Akhirnya, saya bersyukur dijodohkan dengan novel yang istimewa ini. Banyak hal yang saya dapatkan dari cerita Ajeng dan Galih. Novel ini saya rekomendasikan untuk pembaca yang ingin menikmati bacaan dengan setting pedesaan ditambah cerita dengan nilai kemanusiaan yang benar-benar murni. Saya memberikan rating 4 dari 5 untuk Kasta, Kita, Kata-Kata.

Februari 26, 2016

[Resensi] Perempuan Patah Hati Yang Kembali Menemukan Cinta Melalui Mimpi - Eka Kurniawan



Judul buku : Perempuan Patah Hati Yang Kembali Menemukan Cinta Melalui Mimpi
Penulis : Eka Kurniawan
Penyunting : Ika Yuliana Kurniasih
Perancang sampul : @labusiam
Ilustrasi sampul : Ayu Hapsari & @labusiam
Ilustrasi isi : Ayu Hapsari
Pemeriksa aksara : Intan & Nurani
Penata aksara : Archi Tobias Chandra
Penerbit : Penerbit Bentang
Terbit : Maret 2015
Ukuran buku : vi + 170 hlm; 20,5 cm
ISBN : 9786022910725

Saya sebenarnya kurang menyukai buku kumpulan cerita (kumcer). Karena bagi saya cerpen selalu menuntut kepekaan pikiran untuk memahami apa yang ingin disampaikan penulisnya. Sedangkan hal tersebut untuk saya merupakan kesulitan. Pilihan saya memilih buku kumcer Perempuan Patah Hati Yang Kembali Menemukan Cinta Melalui Mimpi ini hanya berdasarkan ingin mencoba dan berusaha menikmati kesulitan tersebut. Seperti memberi variasi lahapan pada kebiasaan saya yang suka membaca.

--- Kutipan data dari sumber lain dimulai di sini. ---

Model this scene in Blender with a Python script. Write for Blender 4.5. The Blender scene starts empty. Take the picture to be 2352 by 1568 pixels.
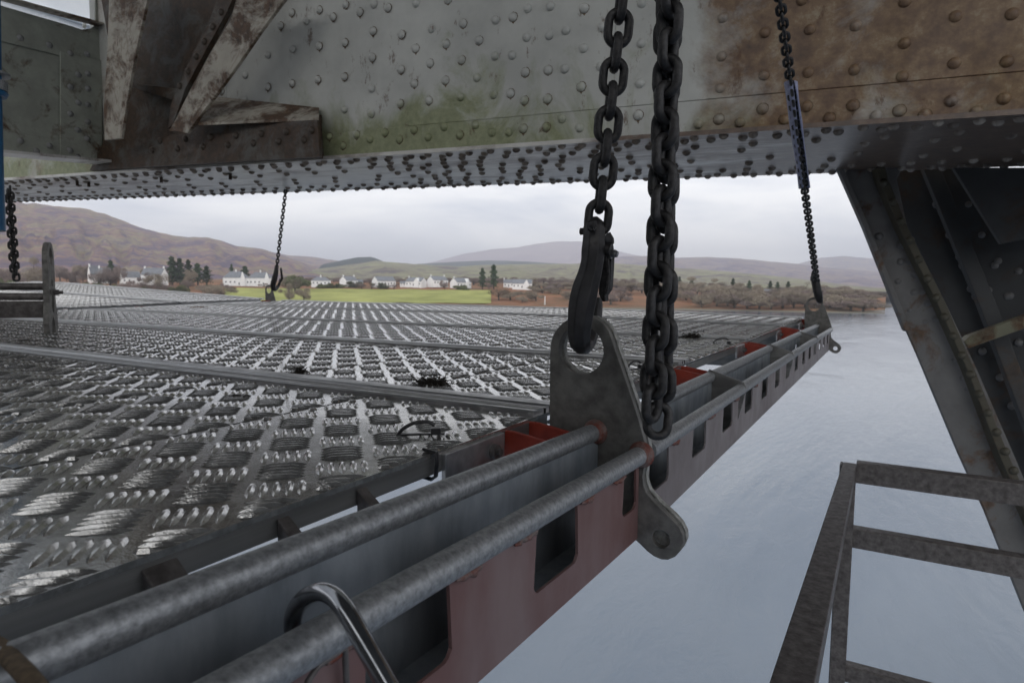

Ketika harus berbagi pengalaman membaca buku kumcer ini, saya pun bingung harus menguraikannya seperti apa. Sebisa mungkin apa yang saya jelaskan di sini merupakan hasil saya menikmati 15 cerita yang ditawarkan Eka Kurniawan. Kalau pun ada yang tidak sependapat dan berbeda dengan pembaca lainnya, semata karena kemampuan dan kepekaan saya dalam menikmati cerita yang berbeda dengan pembaca yang lain. Saya tidak berusaha mengarang atau merekayasa.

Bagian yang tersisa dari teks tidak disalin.